Records for the task:
- - - -
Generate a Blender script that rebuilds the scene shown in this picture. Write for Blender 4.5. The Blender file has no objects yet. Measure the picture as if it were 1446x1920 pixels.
- - - -
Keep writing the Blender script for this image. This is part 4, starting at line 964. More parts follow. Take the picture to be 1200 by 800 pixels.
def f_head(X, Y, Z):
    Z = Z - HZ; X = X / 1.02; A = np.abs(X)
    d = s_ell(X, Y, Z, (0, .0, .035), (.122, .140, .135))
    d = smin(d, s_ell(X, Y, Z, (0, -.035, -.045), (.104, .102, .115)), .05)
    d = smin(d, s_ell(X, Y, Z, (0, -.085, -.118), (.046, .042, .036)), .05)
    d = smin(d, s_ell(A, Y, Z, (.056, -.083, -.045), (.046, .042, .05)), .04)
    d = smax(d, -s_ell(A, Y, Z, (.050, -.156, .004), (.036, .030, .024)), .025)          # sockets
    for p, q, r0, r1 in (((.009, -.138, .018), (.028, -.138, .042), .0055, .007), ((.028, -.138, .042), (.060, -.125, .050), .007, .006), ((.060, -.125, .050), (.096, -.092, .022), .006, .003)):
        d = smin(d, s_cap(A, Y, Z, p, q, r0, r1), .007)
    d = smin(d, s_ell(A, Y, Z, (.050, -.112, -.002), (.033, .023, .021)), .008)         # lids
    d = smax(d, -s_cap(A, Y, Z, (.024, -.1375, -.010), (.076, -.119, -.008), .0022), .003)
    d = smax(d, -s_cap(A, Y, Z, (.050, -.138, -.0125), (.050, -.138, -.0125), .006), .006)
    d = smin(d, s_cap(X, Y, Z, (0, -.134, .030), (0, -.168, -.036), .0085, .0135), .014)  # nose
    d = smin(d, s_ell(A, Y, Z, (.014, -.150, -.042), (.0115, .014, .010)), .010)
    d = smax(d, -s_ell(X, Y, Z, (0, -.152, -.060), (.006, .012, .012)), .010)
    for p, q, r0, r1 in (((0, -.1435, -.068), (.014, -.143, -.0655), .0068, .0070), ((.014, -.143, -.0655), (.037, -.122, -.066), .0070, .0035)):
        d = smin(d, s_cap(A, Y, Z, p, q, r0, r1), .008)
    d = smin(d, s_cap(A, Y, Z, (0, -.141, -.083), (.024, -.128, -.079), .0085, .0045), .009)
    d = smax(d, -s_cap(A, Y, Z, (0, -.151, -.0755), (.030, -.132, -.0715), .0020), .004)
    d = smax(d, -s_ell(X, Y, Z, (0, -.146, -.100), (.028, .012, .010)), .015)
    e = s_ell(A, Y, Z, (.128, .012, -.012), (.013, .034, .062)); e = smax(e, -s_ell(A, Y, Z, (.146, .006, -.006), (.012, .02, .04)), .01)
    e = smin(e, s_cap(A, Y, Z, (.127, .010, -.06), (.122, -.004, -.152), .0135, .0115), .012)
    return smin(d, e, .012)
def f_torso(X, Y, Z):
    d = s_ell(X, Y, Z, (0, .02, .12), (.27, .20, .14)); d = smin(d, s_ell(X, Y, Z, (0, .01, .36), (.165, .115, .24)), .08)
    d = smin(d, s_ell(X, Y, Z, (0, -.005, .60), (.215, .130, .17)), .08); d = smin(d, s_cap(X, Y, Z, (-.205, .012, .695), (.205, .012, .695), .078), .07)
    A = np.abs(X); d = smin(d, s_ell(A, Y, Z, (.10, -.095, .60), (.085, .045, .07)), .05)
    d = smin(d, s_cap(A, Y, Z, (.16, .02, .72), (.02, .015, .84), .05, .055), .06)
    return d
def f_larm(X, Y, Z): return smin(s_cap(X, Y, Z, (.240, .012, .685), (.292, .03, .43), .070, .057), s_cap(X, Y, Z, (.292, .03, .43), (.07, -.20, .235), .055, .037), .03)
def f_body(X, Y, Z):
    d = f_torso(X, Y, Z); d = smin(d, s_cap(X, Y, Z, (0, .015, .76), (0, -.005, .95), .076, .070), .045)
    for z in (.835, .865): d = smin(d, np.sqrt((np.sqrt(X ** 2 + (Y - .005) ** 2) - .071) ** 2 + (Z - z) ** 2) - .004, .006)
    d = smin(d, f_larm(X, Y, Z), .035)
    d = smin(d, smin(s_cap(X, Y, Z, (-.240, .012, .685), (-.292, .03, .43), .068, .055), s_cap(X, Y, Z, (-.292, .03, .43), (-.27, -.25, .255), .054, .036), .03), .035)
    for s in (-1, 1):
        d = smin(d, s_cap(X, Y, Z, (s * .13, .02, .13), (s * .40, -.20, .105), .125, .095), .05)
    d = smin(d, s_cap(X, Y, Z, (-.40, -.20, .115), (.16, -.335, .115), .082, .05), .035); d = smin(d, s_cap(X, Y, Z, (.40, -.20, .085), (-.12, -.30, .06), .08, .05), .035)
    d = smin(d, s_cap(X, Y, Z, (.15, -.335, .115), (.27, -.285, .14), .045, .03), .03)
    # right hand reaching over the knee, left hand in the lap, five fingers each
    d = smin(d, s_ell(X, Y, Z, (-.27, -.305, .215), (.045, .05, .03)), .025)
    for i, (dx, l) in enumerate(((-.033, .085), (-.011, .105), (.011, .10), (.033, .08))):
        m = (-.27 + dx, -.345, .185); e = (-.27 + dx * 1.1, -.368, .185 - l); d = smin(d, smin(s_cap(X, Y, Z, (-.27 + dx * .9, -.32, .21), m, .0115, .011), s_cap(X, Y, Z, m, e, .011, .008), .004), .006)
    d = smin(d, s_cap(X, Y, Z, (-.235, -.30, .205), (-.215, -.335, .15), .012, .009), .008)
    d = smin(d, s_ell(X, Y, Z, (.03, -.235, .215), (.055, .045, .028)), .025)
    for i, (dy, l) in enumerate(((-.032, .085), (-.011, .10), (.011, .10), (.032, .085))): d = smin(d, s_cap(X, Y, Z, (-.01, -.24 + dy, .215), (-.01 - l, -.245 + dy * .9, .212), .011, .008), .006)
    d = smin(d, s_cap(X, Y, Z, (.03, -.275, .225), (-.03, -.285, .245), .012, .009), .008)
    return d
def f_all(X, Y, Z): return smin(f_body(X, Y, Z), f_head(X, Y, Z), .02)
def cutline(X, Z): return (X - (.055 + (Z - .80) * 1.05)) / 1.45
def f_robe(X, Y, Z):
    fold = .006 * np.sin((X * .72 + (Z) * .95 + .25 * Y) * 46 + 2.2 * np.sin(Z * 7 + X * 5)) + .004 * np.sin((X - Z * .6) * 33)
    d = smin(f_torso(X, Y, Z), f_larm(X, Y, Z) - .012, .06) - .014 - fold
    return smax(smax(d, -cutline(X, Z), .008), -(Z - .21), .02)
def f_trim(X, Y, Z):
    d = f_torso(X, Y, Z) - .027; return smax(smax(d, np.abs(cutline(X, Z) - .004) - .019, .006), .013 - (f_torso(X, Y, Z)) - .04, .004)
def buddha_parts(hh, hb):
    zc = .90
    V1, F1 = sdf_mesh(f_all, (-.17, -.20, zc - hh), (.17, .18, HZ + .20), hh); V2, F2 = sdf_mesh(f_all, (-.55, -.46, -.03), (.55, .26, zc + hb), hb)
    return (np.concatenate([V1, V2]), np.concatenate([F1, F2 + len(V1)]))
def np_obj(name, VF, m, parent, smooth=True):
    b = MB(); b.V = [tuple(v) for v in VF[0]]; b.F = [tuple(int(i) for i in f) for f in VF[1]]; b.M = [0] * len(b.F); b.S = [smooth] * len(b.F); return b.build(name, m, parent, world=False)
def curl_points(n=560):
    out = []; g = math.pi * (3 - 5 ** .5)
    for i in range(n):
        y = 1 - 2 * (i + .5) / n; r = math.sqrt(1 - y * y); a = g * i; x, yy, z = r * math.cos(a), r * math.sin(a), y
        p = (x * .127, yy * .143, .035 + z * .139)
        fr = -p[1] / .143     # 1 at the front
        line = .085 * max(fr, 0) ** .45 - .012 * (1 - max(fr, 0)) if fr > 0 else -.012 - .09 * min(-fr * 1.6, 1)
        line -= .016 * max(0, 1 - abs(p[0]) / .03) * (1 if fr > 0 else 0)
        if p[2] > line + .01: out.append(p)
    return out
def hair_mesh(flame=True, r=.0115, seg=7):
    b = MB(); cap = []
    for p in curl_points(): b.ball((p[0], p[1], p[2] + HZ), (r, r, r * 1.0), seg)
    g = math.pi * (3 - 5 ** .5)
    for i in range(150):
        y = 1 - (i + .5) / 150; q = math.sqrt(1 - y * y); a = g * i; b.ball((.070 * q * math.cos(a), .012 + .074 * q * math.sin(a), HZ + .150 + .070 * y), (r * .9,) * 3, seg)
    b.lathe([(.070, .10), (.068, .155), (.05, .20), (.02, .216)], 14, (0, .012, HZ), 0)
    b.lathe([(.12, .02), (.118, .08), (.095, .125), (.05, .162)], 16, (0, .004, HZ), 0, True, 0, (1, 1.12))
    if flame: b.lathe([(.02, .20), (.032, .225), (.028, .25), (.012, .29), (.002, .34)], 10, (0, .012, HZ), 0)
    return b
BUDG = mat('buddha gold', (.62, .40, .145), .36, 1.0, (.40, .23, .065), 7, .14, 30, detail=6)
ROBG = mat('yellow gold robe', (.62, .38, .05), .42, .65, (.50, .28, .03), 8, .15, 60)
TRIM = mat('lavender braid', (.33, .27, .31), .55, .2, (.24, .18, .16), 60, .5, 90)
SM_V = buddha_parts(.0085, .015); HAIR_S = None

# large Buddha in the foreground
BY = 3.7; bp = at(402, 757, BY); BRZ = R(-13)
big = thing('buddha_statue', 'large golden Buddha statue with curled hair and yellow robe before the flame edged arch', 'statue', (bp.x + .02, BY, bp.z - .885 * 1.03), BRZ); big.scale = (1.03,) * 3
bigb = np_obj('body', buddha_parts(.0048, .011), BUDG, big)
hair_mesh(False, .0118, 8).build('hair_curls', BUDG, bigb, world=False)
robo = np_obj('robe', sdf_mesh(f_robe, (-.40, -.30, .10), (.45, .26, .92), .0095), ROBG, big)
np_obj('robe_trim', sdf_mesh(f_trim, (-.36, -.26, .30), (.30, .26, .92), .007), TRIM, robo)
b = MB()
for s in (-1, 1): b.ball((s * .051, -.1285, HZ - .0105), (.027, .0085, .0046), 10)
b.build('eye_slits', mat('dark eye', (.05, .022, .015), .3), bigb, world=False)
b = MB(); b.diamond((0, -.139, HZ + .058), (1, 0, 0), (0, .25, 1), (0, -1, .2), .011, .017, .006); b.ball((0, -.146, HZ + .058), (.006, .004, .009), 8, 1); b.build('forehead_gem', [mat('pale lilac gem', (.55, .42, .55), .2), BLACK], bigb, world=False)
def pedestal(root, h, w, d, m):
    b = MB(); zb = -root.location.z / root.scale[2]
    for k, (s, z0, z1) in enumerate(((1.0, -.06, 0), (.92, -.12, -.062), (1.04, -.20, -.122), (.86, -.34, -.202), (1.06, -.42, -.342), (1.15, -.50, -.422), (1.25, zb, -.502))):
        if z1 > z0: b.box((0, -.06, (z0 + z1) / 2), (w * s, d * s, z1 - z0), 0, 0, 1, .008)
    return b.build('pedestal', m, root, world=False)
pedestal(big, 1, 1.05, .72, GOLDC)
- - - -
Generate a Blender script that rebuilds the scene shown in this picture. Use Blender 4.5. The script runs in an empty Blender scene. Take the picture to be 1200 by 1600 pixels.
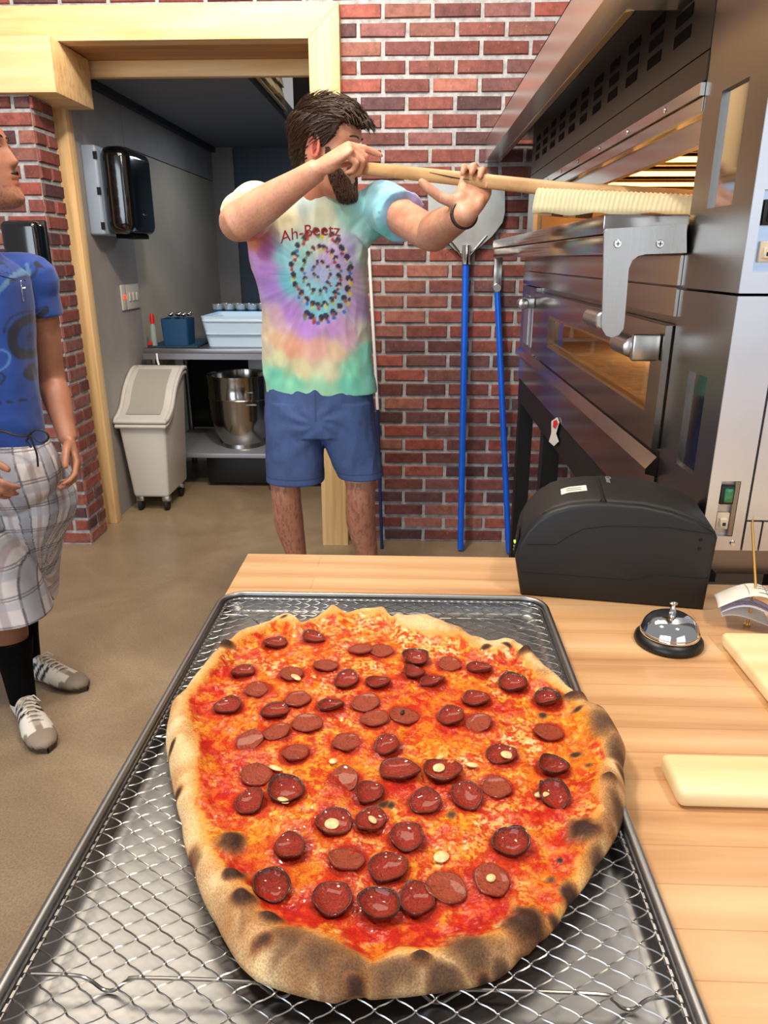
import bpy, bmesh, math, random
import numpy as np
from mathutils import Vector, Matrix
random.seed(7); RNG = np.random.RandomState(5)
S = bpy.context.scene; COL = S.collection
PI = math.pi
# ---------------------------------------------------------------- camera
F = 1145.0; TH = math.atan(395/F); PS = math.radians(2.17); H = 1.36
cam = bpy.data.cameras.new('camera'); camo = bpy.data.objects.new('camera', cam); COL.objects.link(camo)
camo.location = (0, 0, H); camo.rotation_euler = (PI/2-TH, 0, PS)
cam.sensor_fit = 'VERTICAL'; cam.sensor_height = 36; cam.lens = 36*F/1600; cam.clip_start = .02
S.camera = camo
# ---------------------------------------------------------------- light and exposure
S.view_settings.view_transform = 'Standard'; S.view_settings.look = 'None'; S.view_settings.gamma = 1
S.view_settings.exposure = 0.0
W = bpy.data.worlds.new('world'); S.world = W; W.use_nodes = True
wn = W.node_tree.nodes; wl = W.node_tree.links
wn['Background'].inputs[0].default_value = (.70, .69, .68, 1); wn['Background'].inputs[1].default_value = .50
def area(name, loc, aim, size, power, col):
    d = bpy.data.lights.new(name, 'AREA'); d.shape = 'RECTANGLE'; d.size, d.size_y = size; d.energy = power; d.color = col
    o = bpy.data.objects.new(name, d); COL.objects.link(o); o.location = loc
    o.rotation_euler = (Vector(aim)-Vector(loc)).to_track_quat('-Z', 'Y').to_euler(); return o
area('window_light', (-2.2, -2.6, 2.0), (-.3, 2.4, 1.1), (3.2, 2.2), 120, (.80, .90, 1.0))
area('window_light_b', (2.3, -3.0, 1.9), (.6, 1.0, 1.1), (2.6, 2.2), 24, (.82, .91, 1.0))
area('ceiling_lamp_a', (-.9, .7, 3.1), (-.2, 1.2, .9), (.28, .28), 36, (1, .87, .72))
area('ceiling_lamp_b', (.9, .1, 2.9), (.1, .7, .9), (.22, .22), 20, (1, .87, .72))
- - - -
Challenge: Copy each line of the records containing the string "that".

Written reply:
Generate a Blender script that rebuilds the scene shown in this picture. Write for Blender 4.5. The Blender file has no objects yet. Measure the picture as if it were 1446x1920 pixels.
Generate a Blender script that rebuilds the scene shown in this picture. Use Blender 4.5. The script runs in an empty Blender scene. Take the picture to be 1200 by 1600 pixels.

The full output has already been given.